The sweet spot, if you can manage it, is the last two weeks of June or the first two weeks of September. The water is warm enough for swimming — around 23 to 25 degrees Celsius — the restaurants are open and fully staffed, the nightlife is alive, and the rates sit at roughly 40 to 60 percent of peak-season pricing. The Meltemi winds, which batter the island from mid-July through August and can make north-facing beaches genuinely unpleasant, are gentler in June and September. The light is softer. The crowds are thinner. The version of Mykonos you’ll meet in shoulder season is the one I prefer — still glamorous, still electric, but with enough breathing room to hear the island underneath the noise.

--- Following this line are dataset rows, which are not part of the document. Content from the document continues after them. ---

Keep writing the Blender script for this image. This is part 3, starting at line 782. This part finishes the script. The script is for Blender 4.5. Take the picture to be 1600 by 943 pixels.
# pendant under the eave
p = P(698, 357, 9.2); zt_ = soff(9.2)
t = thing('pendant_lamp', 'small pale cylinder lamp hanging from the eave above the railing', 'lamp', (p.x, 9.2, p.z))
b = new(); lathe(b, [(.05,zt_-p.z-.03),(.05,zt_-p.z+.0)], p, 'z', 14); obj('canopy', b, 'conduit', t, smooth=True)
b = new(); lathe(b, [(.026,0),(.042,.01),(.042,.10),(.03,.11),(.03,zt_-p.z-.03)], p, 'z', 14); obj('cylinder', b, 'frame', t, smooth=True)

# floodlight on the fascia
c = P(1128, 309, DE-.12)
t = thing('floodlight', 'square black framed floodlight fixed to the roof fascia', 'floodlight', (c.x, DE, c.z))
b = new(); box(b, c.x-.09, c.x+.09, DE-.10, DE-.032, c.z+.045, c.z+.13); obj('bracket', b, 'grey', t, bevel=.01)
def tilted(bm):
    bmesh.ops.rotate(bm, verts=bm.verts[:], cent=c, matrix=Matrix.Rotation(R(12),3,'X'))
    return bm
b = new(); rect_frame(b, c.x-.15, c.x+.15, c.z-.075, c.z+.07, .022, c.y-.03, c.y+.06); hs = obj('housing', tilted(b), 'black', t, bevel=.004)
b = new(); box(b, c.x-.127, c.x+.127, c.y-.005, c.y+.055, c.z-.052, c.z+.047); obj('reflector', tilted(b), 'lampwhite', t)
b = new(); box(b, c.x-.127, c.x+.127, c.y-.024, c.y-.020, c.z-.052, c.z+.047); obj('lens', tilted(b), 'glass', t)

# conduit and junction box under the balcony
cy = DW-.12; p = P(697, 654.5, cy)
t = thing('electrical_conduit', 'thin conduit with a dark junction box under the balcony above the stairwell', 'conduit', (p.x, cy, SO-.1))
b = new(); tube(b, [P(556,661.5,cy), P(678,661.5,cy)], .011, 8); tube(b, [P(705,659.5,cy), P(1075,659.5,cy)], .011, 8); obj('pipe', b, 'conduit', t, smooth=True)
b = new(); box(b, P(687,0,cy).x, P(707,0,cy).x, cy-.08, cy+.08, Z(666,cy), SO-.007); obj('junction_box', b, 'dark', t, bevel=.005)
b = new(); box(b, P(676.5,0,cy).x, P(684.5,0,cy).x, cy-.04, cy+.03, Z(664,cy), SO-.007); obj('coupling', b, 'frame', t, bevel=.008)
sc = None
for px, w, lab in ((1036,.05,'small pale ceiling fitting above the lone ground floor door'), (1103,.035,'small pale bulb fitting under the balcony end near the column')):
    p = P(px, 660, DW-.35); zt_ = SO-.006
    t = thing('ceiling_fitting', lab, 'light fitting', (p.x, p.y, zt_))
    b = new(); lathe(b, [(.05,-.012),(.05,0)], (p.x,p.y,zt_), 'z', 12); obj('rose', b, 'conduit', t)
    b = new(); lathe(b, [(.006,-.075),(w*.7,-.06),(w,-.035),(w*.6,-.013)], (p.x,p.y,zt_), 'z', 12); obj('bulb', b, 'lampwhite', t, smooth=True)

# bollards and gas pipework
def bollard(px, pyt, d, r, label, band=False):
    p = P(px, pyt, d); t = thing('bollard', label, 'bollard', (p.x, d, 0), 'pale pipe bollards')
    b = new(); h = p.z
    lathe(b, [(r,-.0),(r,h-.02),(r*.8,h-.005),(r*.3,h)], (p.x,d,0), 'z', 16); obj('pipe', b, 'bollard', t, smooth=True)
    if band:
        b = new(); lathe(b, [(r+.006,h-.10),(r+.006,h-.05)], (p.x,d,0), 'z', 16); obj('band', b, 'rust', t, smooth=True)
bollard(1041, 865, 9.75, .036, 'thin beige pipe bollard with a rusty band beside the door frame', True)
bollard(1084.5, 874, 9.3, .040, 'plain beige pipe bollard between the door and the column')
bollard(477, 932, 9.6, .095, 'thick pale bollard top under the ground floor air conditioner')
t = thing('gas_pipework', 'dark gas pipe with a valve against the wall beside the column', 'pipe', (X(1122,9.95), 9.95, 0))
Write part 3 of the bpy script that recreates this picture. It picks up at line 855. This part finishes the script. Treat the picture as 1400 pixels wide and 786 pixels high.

October works too, though the energy shifts markedly — some hotels close by mid-month, and the nightlife retreats to a handful of year-round bars. But for a couple seeking hotel value and empty beaches, late September through early October is a secret that Mykonos regulars guard carefully.
The Version of the Island You Choose
I keep coming back to that ferry approach, the moment Mykonos resolves from haze into architecture. Because the island itself is always the same — the same white walls, the same wind, the same impossible light — but the experience it offers is as varied as the hotels that line its coast. Bill and Coo gave me intimacy and food that I still think about. Santa Marina gave me space and that private beach, the one luxury that can’t be manufactured. Mykonos Grand gave me the sunset and the spa and a pace of life that made me forget I had a phone. Kensho gave me design and a rooftop where the cocktails materialized like they’d been listening to my thoughts.
None of them gave me everything. That’s the honest truth about Mykonos luxury hotels — they’re all excellent at two or three things and merely good at the rest. The trick is knowing which two or three things matter most to you, and choosing accordingly.
For me, the answer keeps being a terrace in Megali Ammos, a glass of something cold, and the sound of the Hora’s evening beginning to stir just down the hill. But I’ve been wrong before. Mykonos has a way of changing your mind about what you thought you wanted.